Applications of Ultrasound to the Synthesis of Nanostructured Materials

Abstract: Recent advances in nanostructured materials have been led by the development of new synthetic methods that provide control over size, morphology, and nano/microstructure. The utilization of high intensity ultrasound offers a facile, versatile synthetic tool for nanostructured materials that are often unavailable by conventional methods. The primary physical phenomena associated with ultrasound that are relevant to materials synthesis are cavitation and nebulization. Acoustic cavitation (the formation, growth, and implosive collapse of bubbles in a liquid) creates extreme conditions inside the collapsing bubble and serves as the origin of most sonochemical phenomena in liquids or liquid-solid slurries. Nebulization (the creation of mist from ultrasound passing through a liquid and impinging on a liquid-gas interface) is the basis for ultrasonic spray pyrolysis (USP) with subsequent reactions occurring in the heated droplets of the mist.

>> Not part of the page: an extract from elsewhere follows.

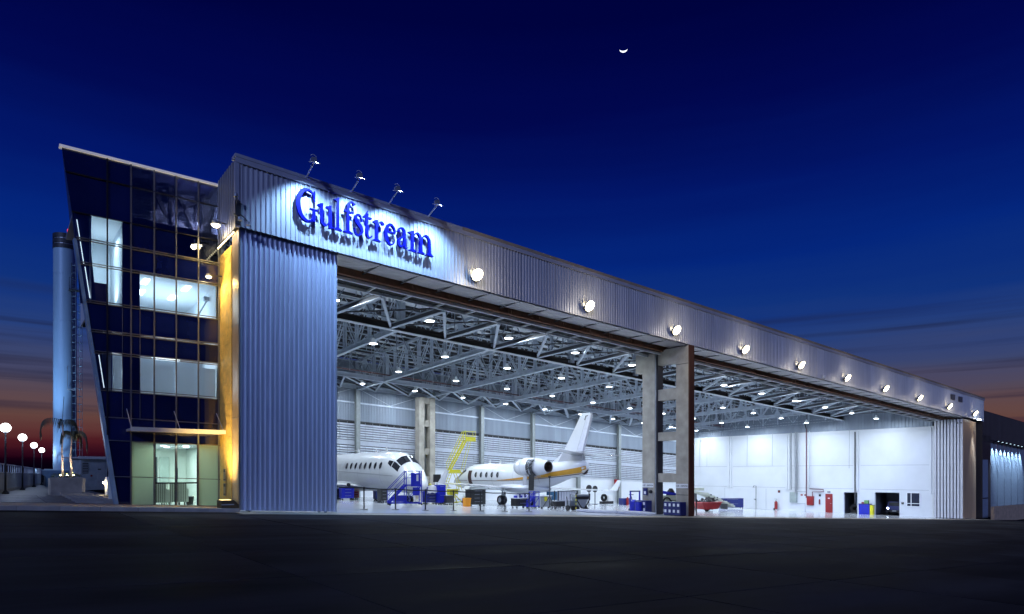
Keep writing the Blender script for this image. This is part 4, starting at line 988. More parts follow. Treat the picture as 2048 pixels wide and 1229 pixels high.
palm(q1.x+.22, q1.y+.1, zb_, 2.1, 'shorter right palm in the planter, fronds hanging close to its trunk', [(-.3, .95, 1.1), (.6, .75, 1.2), (3.4, .6, 1.0), (5.0, .6, .9)], 4)
b = MB(); random.seed(5)
for i in range(420):
    x = random.uniform(-.55, .62); y = random.uniform(-.28, .48); z = random.uniform(.0, .24)*(1-abs(x)*.8); a = random.uniform(0, 6.28); s = random.uniform(.03, .06)
    b.add([(x, y, z), (x+s*math.cos(a), y+s*math.sin(a), z+s*.7), (x+s*math.cos(a+1), y+s*math.sin(a+1), z+s*.4)], [(0, 1, 2)])
tag(obj('ground_cover', b, LEAF2, None, (q1.x, q1.y, G(q1.x)+.92), (0, 0, .05)), 'low bushy ground cover filling the palm planter', 'plants', kind='stuff')
for i, dx in enumerate((-.2, .05, .28)):
    t = thing('planter_spot', ['left', 'middle', 'right'][i]+' small warm spotlight at the front of the palm planter', 'spotlight', (q1.x+dx, q1.y-.26, G(q1.x)+.93), group='small spots in the planter')
    obj('can', MB().lathe((0, 0, 0), [(.04, 0), (.045, .08)], 10, 'z'), BLACKM, t); obj('lens', MB().lathe((0, 0, .085), [(.001, .02), (.04, .0)], 10, 'z', False), ELENS, t)
    lamp('SPOT', t, (0, .02, .12), 60, (1, .75, .5), .03, (0, .25, 1), 90, .7)
# bollard lights beside the steps
for i, (px, t_) in enumerate(((214, 34), (222, 27.5))):
    q = floor_at(px, t_); t = thing('bollard_light', ['white bollard with a warm light, standing at the steps', 'low recessed warm step light by the glass corner'][i], 'bollard light', (q.x, q.y, G(q.x)+.1))
    if i == 0:
        obj('bollard_body', MB().lathe((0, 0, 0), [(.09, 0), (.09, .85), (.06, .92)], 14, 'z'), WHITE, t, smooth=True); obj('lens', MB().lathe((-.13, -.05, .62), [(.001, -.06), (.06, -.03), (.06, .03), (.001, .06)], 10, 'z'), ELENS, t)
        lamp('POINT', t, (-.2, -.15, .55), 14, (1, .85, .45), .06)
    else:
        obj('step_housing', MB().box(-.08, .08, -.05, .05, 0, .12), GREYM, t); obj('lens', MB().box(-.06, .06, -.06, -.051, .03, .09), ELENS, t)
        lamp('POINT', t, (-.15, -.15, .2), 7, (1, .9, .45), .05)
# ================================================================ SECOND HANGAR AND LOW WALL ON THE RIGHT
B2 = thing('second_hangar', 'dark neighbouring hangar at the right edge with downlit grey door panels', 'hangar', (100, 8, G(100)+.4))
gz = G(100)+.4; DK = mat('dark_cladding', (.10, .075, .07), .5, .2, .15, 1, stretch=(1, 1, .2))
b = rib_sheet(60, 10.35, 14.4, per=.5, w=.12, d=.06, k=SF, kb=SF); b.v = [(x, y, z) for x, y, z in b.v]; obj('upper_cladding', b, DK, B2, (-8, 0, -.0))
obj('left_post', MB().box(-8, 2.6, .0, .3, -.5, 10.8), DK, B2); obj('side_wall', MB().box(-8.2, -8, 0, 40, -1, 14), DK, B2)
obj('roof_slab', MB().box(-8, 52, .3, 40, 14.1, 14.3).shear(SF), DK, B2)
for k in range(8):
    u0 = 2.7+k*3.1; b = rib_sheet(3.0, .0, 10.2, per=.3, w=.05, d=.03, k=SF); obj('door_panel', b, mat('door_panel_grey', (.34, .37, .42), .45, .4), B2, (u0, .12, -SF*u0))
obj('door_head_rail', MB().box(2.6, 30, -.12, .1, 10.22, 10.34).shear(SF), STEELD, B2)
for k in range(8):
    u = 3.6+k*1.75; t = thing('door_downlight', 'small downlight over the second hangar door, %s from its left end' % ordinal(k), 'downlight', (100+u, 7.75, gz+10.1-SF*u), group='downlights over the second hangar door')
    obj('hood', MB().prism([(0, 0), (-.5, .1), (-.5, .2), (0, .14)], 'x', -.22, .22), BLACKM, t); obj('lens', MB().box(-.12, .12, -.45, -.2, .06, .075), mat('soft_cool_lens', (1, 1, 1), .3, 0, 0, emit=(.6, .85, 1), es=4), t)
    lamp('SPOT', t, (0, -.35, -.02), 3200, (.45, .7, 1), .08, (0, .22, -1), 60, .8)
W2 = thing('low_wall', 'low beige concrete barrier wall at the foot of the second hangar', 'wall', (73.3, -.7, G(73.3)))
for i in range(8): obj('wall_block', MB().box(i*2.2, i*2.2+2.19, 0, .3, -.3, 1.32).shear(.0), mat('beige_concrete', (.70, .50, .32), .8, 0, .15, 2), W2, (0, 0, -.012*i))
t = thing('side_annex', 'narrow pale blue ribbed annex wall between the two hangars', 'annex', (80.4, 2.5, G(80.4)))
b = rib_sheet(2.1, 0, 6.6, per=.3, w=.07, d=.04, k=0); obj('annex_cladding', b, mat('annex_blue', (.30, .34, .42), .5, .2), t); obj('annex_core', MB().box(0, 2.1, .05, 3, 0, 6.58), WALLG, t); obj('annex_band', MB().box(0, 2.1, -.06, -.045, 2.2, 2.3), STEELD, t)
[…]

In both cases, we have examples of phase-separated attoliter microreactors: for sonochemistry, it is a hot gas inside bubbles isolated from one another in a liquid, while for USP it is hot droplets isolated from one another in a gas. Cavitation-induced sonochemistry provides a unique interaction between energy and matter, with hot spots inside the bubbles of approximately 5000 K, pressures of approximately 1000 bar, heating and cooling rates of >10(10) K s(-1); these extraordinary conditions permit access to a range of chemical reaction space normally not accessible, which allows for the synthesis of a wide variety of unusual nanostructured materials. Complementary to cavitational chemistry, the microdroplet reactors created by USP facilitate the formation of a wide range of nanocomposites. In this review, we summarize the fundamental principles of both synthetic methods and recent development in the applications of ultrasound in nanostructured materials synthesis.